The Publishing Project

Feature detection and vendor prefixes in CSS

CSS has had to deal with vendor prefixes from very early on and some of those prefixes are still in use today. This post will look at how to use prefixes and how to automate the process, and how to use @supports to test if a feature is supported.

Adding CSS prefixes

That we’re still dealing with vendor prefixes shows how long some of them have lasted and provides an object lesson on how to handle features in development

Developers didn’t think of vendor prefixes as a way to preview features, they shipped them in production, something the CSS Working Group considers harmful.
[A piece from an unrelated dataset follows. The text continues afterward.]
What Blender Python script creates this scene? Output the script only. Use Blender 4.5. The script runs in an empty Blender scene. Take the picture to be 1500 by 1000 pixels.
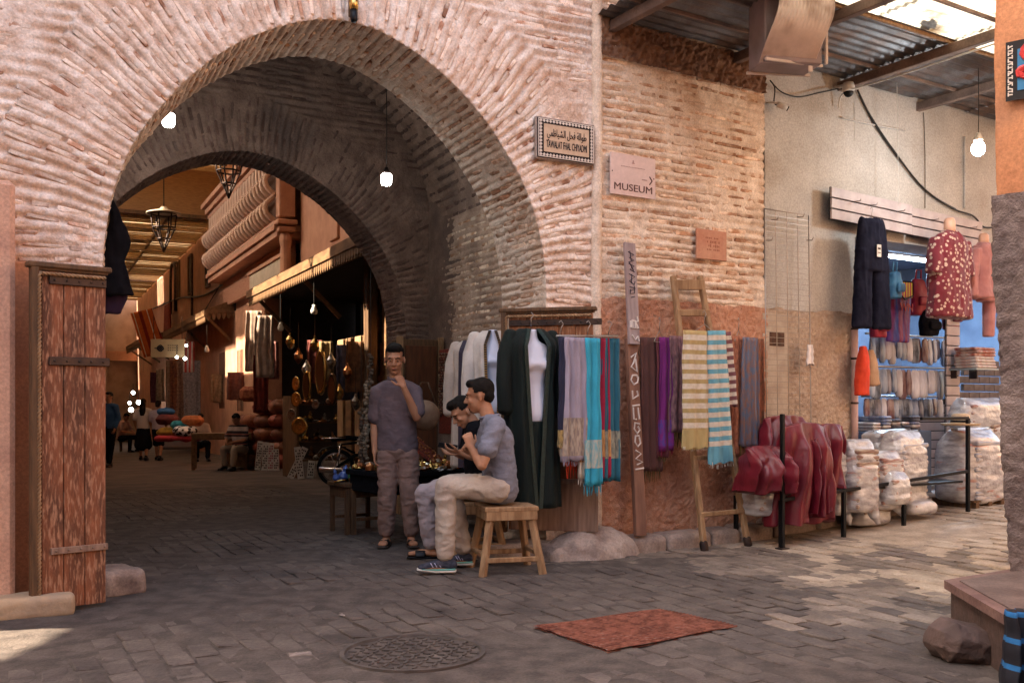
import bpy, math, random
import numpy as np
from mathutils import Vector as V, Matrix as Mx, Euler
random.seed(7); np.random.seed(7)
R=math.radians; PI=math.pi
sc=bpy.context.scene; col=sc.collection

# ---------------- camera ----------------
F=1425.0; CAMH=1.25
cd=bpy.data.cameras.new('camera'); cam=bpy.data.objects.new('camera',cd); col.objects.link(cam)
cam.location=(0,0,CAMH); cam.rotation_euler=(R(90),0,0)
cd.sensor_width=36; cd.lens=36*F/1500; cd.shift_y=0.06; cd.clip_end=500
sc.camera=cam
# ---------------- world, sun, exposure ----------------
SUN_EL=42.0; SUNV=V((-.97,-.25,0)).normalized()*math.cos(R(SUN_EL))+V((0,0,math.sin(R(SUN_EL))))
w=bpy.data.worlds.new("World"); sc.world=w; w.use_nodes=True
nt=w.node_tree; bg=nt.nodes['Background']; sky=nt.nodes.new('ShaderNodeTexSky')
sky.sky_type='NISHITA'; sky.sun_disc=False; sky.sun_elevation=R(SUN_EL)
sky.sun_rotation=math.atan2(SUNV.x,SUNV.y); sky.dust_density=3.0; sky.ozone_density=.6
nt.links.new(sky.outputs[0],bg.inputs[0]); bg.inputs[1].default_value=0.15
sd=bpy.data.lights.new('sun','SUN'); sd.energy=4.6; sd.angle=R(.53); sd.color=(1,.93,.82)
so=bpy.data.objects.new('sun',sd); col.objects.link(so); so.rotation_euler=(SUNV).to_track_quat('Z','Y').to_euler()
sc.view_settings.view_transform='Standard'; sc.view_settings.look='None'; sc.view_settings.gamma=1
sc.view_settings.exposure=2.7; sc.view_settings.use_curve_mapping=False
sc.view_settings.use_white_balance=True; sc.view_settings.white_balance_temperature=7800; sc.view_settings.white_balance_tint=11
sc.render.engine='CYCLES'
cy=sc.cycles; cy.max_bounces=8; cy.diffuse_bounces=5; cy.glossy_bounces=2; cy.transmission_bounces=4; cy.transparent_max_bounces=8
cy.caustics_reflective=False; cy.caustics_refractive=False; cy.sample_clamp_indirect=6; cy.use_denoising=True

# ---------------- frames ----------------
class Fr:
    def __init__(s,ox,oy,ang): s.o=(ox,oy); s.a=ang; s.ex=(math.cos(ang),math.sin(ang)); s.ey=(-math.sin(ang),math.cos(ang))
    def w(s,x,y,z=0): return V((s.o[0]+s.ex[0]*x+s.ey[0]*y, s.o[1]+s.ex[1]*x+s.ey[1]*y, z))
    def hit(s,px,py,y):
        """local x and height where the line through photo pixel px,py meets the plane at local y"""
        r=(px-750)/F; ox=s.o[0]+s.ey[0]*y; oy=s.o[1]+s.ey[1]*y
        u=(r*oy-ox)/(s.ex[0]-r*s.ex[1]); Z=oy+s.ex[1]*u
        return u,CAMH+(590-py)/F*Z
    def hitx(s,px,py,x):
        r=(px-750)/F; ox=s.o[0]+s.ex[0]*x; oy=s.o[1]+s.ex[1]*x
        v=(r*oy-ox)/(s.ey[0]-r*s.ey[1]); Z=oy+s.ey[1]*v
        return v,CAMH+(590-py)/F*Z
    def loc(s,p): dx=p[0]-s.o[0]; dy=p[1]-s.o[1]; return dx*s.ex[0]+dy*s.ex[1], dx*s.ey[0]+dy*s.ey[1]
F1=Fr(-1.19,7.15,R(29.0)); FR=Fr(.71,8.2,R(32.1)); FA=Fr(-3.17,11.19,R(26.17)); W0=Fr(0,0,0)
SH=.0497
def gz(x,y):
    u,d=FR.loc((x,y)); g=0
    if u>1.5: g+=.058*(u-1.5) if u<7 else .319
    s=FA.loc((x,y))[1]+4.5
    if s>4: g-=.018*(s-4)
    return g
def pt(px,py,Z): return V(((px-750)/F*Z,Z,CAMH+(590-py)/F*Z))
def gp(px,py):
    k=(py-590)/F; Z=CAMH/k
    for _ in range(25): Z=.5*Z+.5*(CAMH-gz((px-750)/F*Z,Z))/k
    x=(px-750)/F*Z; return V((x,Z,gz(x,Z)))

# ---------------- noise ----------------
def _h(i,j,k,seed):
    n=(i*374761393+j*668265263+k*2147483647+seed*1274126177)&0xffffffff
    n=((n^(n>>13))*1274126177)&0xffffffff; n=(n^(n>>16))&0xffffffff
    return n/4294967295.0
def vn(P,seed=0):
    P=np.asarray(P,float); I=np.floor(P).astype(np.int64); f=P-I; f=f*f*(3-2*f); r=0
    for a in (0,1):
        for b in (0,1):
            for c in (0,1):
                wt=(f[...,0] if a else 1-f[...,0])*(f[...,1] if b else 1-f[...,1])*(f[...,2] if c else 1-f[...,2])
                r=r+wt*_h(I[...,0]+a,I[...,1]+b,I[...,2]+c,seed)
    return r*2-1
def fbm(P,seed=0,o=4):
    P=np.asarray(P,float); r=0; a=1; t=0
    for i in range(o): r=r+a*vn(P*2**i,seed+i*17); t+=a; a*=.5
    return r/t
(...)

Once you add a flag or vendor prefix and developers start using it in production, it becomes harder for browsers to change the feature works or its syntax. With flags, your users must actively enable it.

The standard way

The easiest way to handle different vendor prefixes is to just list them all. Browsers will ignore any rule they don’t understand and if they understand more than one rule in a selector, the last one in document order wins; that’s why we put the unprefixed version last.

.myClass {
  -webkit-transition: all 1s linear;
  -moz-transition: all 1s linear;
  -ms-transition: all 1s linear;
  transition: all 1s linear;
}

Although most vendor prefixes have been consolidated we should still be careful which ones we use and in what order:

  • Microsoft and Opera adopted Blink for their browsers so all the prefixed rules in Blink apply to Edge and Opera too
  • IE 11 may stay with us a while longer so we still need the -ms- prefix for some properties
  • Blink still uses -webkit- prefixed properties from before the fork

Automating the process

If we’re willing to put our CSS through a build process or use technologies like SASS/SCSS or LESS that already require a compilation step we can also automate vendor prefixes with tools like Autoprefixer either as a standalone tool or with your favorite task runner.
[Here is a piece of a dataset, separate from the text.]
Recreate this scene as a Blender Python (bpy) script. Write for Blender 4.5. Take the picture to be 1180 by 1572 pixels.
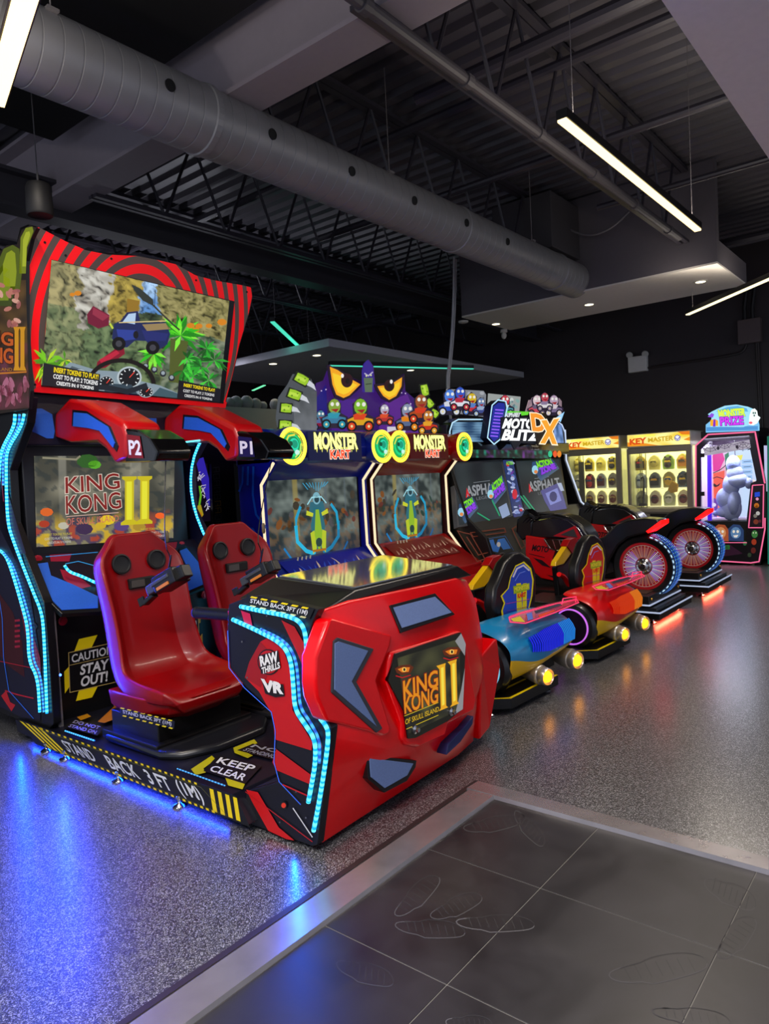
import bpy, bmesh, math, random
from mathutils import Vector, Matrix, noise
from mathutils.geometry import tessellate_polygon
random.seed(7)
for o in list(bpy.data.objects): bpy.data.objects.remove(o)
S = bpy.context.scene
COL = S.collection
# ------------------------------------------------------------ camera
# World axes follow the building: X runs along the row of machines, Y across the room, Z up.
PPX, PPY, FPX = 590.0, 786.0, 1102.9578
def _d(x, y):
    return Vector((x-PPX, -(y-PPY), -FPX)).normalized()
_X, _Y = _d(1480, 688), _d(-775, 803)
_Z = _X.cross(_Y)
R = Matrix((_X, _Y, _Z))
EYE = Vector((0, 0, 1.5))
cd = bpy.data.cameras.new('camera'); cam = bpy.data.objects.new('camera', cd); COL.objects.link(cam)
cam.matrix_world = Matrix.Translation(EYE) @ R.to_4x4()
cd.sensor_fit = 'VERTICAL'; cd.sensor_height = 24.0; cd.lens = 24.0*FPX/1572.0
cd.clip_start = 0.05; cd.clip_end = 100
S.camera = cam
# ------------------------------------------------------------ view and world
S.view_settings.view_transform = 'Standard'; S.view_settings.look = 'None'
S.view_settings.exposure = 0.0; S.view_settings.gamma = 1.0; S.view_settings.use_curve_mapping = False
w = bpy.data.worlds.new('world'); S.world = w; w.use_nodes = True
w.node_tree.nodes['Background'].inputs[0].default_value = (0.72, 0.80, 1.0, 1)
w.node_tree.nodes['Background'].inputs[1].default_value = 0.68

def ray(px, py):
    return R @ Vector((px-PPX, -(py-PPY), -FPX))
def V(px, py, X=None, Y=None, Z=None):
    """the point of the plane X=, Y= or Z= behind a photo pixel"""
    r = ray(px, py)
    for i, v in enumerate((X, Y, Z)):
        if v is not None: return EYE + r*((v-EYE[i])/r[i])

def lin(h):
    if isinstance(h, str):
        h = h.lstrip('#'); c = [int(h[i:i+2], 16)/255 for i in (0, 2, 4)]
        return tuple((x/12.92 if x <= .04045 else ((x+.055)/1.055)**2.4) for x in c)
    return tuple(h)
# ------------------------------------------------------------ materials
_M = {}
def mat(key, col='#808080', rough=.5, metal=0, emit=0, ecol=None, coat=0, noise_amt=0, nscale=20, alpha=1, trans=0, spec=.5, bump=0):
    if key in _M: return _M[key]
    m = bpy.data.materials.new(key); m.use_nodes = True; n = m.node_tree; b = n.nodes['Principled BSDF']
    c = lin(col)
    b.inputs['Base Color'].default_value = (*c, 1); b.inputs['Roughness'].default_value = rough
    b.inputs['Metallic'].default_value = metal; b.inputs['Coat Weight'].default_value = coat
    b.inputs['Coat Roughness'].default_value = .08
    b.inputs['Specular IOR Level'].default_value = spec
    if emit:
        b.inputs['Emission Color'].default_value = (*lin(ecol or col), 1); b.inputs['Emission Strength'].default_value = emit
    if alpha < 1: b.inputs['Alpha'].default_value = alpha
    if trans: b.inputs['Transmission Weight'].default_value = trans
    tc = n.nodes.new('ShaderNodeTexCoord'); nz = n.nodes.new('ShaderNodeTexNoise')
    nz.inputs['Scale'].default_value = nscale; nz.inputs['Detail'].default_value = 4
    n.links.new(tc.outputs['Object'], nz.inputs['Vector'])
    amt = noise_amt or .08
    mx = n.nodes.new('ShaderNodeMixRGB'); mx.blend_type = 'MULTIPLY'; mx.inputs[0].default_value = 1
    mx.inputs[1].default_value = (*c, 1)
    rp = n.nodes.new('ShaderNodeMapRange'); rp.inputs[3].default_value = 1-amt; rp.inputs[4].default_value = 1+amt*.5
    n.links.new(nz.outputs['Fac'], rp.inputs[0]); n.links.new(rp.outputs[0], mx.inputs[2])
    n.links.new(mx.outputs[0], b.inputs['Base Color'])
    if bump:
        bp = n.nodes.new('ShaderNodeBump'); bp.inputs['Strength'].default_value = bump; bp.inputs['Distance'].default_value = .01
        n.links.new(nz.outputs['Fac'], bp.inputs['Height']); n.links.new(bp.outputs[0], b.inputs['Normal'])
    _M[key] = m; return m
def art_mat(strength, rough=.4, coat=0):
    key = 'print_%g_%g_%g' % (strength, rough, coat)
    if key in _M: return _M[key]
    m = bpy.data.materials.new(key); m.use_nodes = True; n = m.node_tree; b = n.nodes['Principled BSDF']
    a = n.nodes.new('ShaderNodeAttribute'); a.attribute_name = 'Col'
    b.inputs['Roughness'].default_value = rough; b.inputs['Coat Weight'].default_value = coat
    b.inputs['Coat Roughness'].default_value = .05
    if strength > 0:
        b.inputs['Base Color'].default_value = (.01, .01, .01, 1)
        n.links.new(a.outputs['Color'], b.inputs['Emission Color']); b.inputs['Emission Strength'].default_value = strength
        b.inputs['Specular IOR Level'].default_value = .3
    else:
        n.links.new(a.outputs['Color'], b.inputs['Base Color'])
    _M[key] = m; return m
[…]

This example uses gulp-autoprefixer and gulp-sourcemaps to automatically add prefixes to all the CSS files under the src.

const gulp = require('gulp');
const sourcemaps = require('gulp-sourcemaps');
const autoprefixer = require('gulp-autoprefixer');

exports.default = () => (
  gulp.src('src/**/*.css')
    .pipe(sourcemaps.init())
    .pipe(autoprefixer())
    .pipe(sourcemaps.write('.'))
    .pipe(gulp.dest('dist'))
);

By default, Autoprefixer uses data from caniuse.com to determine what prefixes to use for the default set of browsers.

Test browser support for a feature using @supports

CSS way to test if a browser supports a given feature is to use @supports to query if a browser supports a feature.

@supports (display: grid) {
  .container {
    display: grid
  }
}

This example checks if the browser supports CSS grid (the display: grid rule) and uses it if it’s supported. If the browser doesn’t understand @support or display: grid it will ignore the full @supports block altogether.